The choir, ballet and Huon's solo (number 21 in the score, Act 3) ends with a note, 'beendiget Dresden d [en] 25 Januar 1826. M. Weber' ('Completed in Dresden, on 25 January 25 1826. M. Weber').

Thus, the manuscript gives an accurate information about the place and time of composing musical numbers in the opera. Act 1 was written in Dresden and its environs (Cologne Gardens) from September 11 to November 11, 1825. Number 21 (in the manuscript score) in Act 3 was also composed in Dresden on January 25 in the next, 1826, year. Others numbers of this act were produced in London from 24 to 29 March of the same year. The overture was written last. Weber marked its completion, indicating the date and time (on 9 April 1826, in the morning, quarter to 12 o'clock). This record evidences that the overture was completed three days before the performence that took place on 12 April 1826. That means that the opera as a whole was finished. At the end Weber gave praise to the Lord.

The presented score was exhibited for general public in the Manuscripts Department as a valuable, noteworthy item immediately after it had entered the Imperial Public Library.

Felix Mendelssohn-Bartholdy
Alexander II received as a gift another valuable music autograph - the «Festival Song» for chorus and piano by Felix Mendelssohn Bartholdy. The manuscript also came in the library together with the Hermitage collection in 1859. The history of the manuscript was traced by our reader Christophe Helmundt, a researcher of the Saxon Academy of Sciences in Leipzig. He found out that the choir was originally commissioned for Austrian Emperor Ferdinand II. The customer, wealthy music lover Anton Christanell wanted the «Festival Song» to be performed on a choral concert celebrating the birthday of the Emperor. The proceeds from the concert were intended to go to the poor people of the city of Schwaz, in which Christanell lived. But fate of the chorus have turned out differently.

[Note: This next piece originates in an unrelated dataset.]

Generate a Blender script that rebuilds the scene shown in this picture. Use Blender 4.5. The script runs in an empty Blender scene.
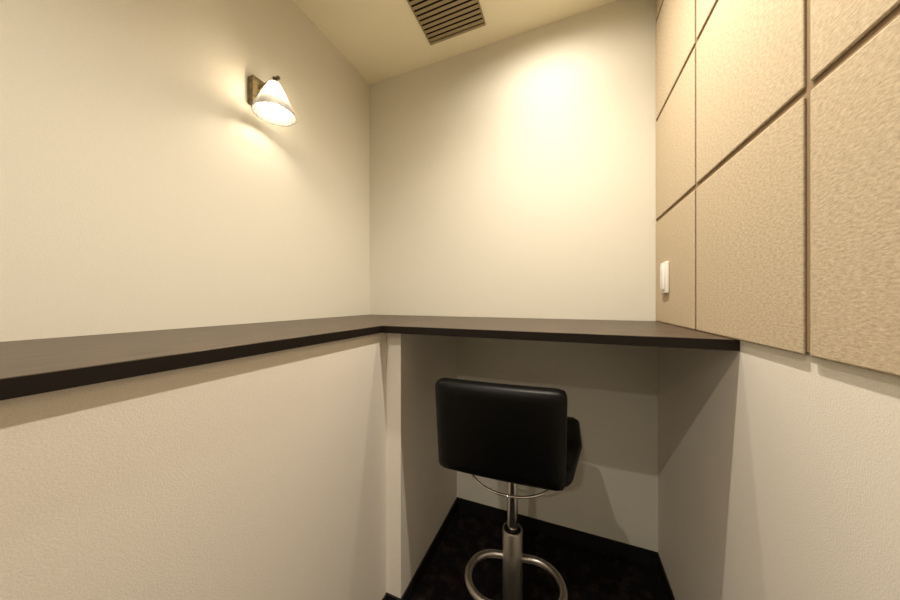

Anton Christanell offered Mendelssohn to write a chorus with the words of Armenian Patriarch Hovhannes, said to Tsar Nicholas I during the ceremony of presentation him of a particle of the Holy Cross near Echmiadzin. These words reads, 'Let the victorious sign of the life-giving Cross continually protects you and your eminent descendants from enemies visible and invisible. Amen.'

Mendelssohn has slightly changed the sentence, replacing the words "your eminent descendants" with the phrase "your nearest and dearest". He forbade Christanell to publish the work. Therefore, even after the composer's death, none German publisher dared to publish it. And, since the words were addressed to Nicholas I, Christanell, under the pretence that the chorus was supposedly written in the Russian Emperor's honor, decided to ask him about its publication. As in the case of Haydn's opera, Alexei Lvov was invited as a mediator who introduced «Festival Song» to the Tsar, not to Nicholas I, who had died in 1855, but to his successor Alexander II, to whom the Armenian patriarch also addressed his words used in the text of the choir.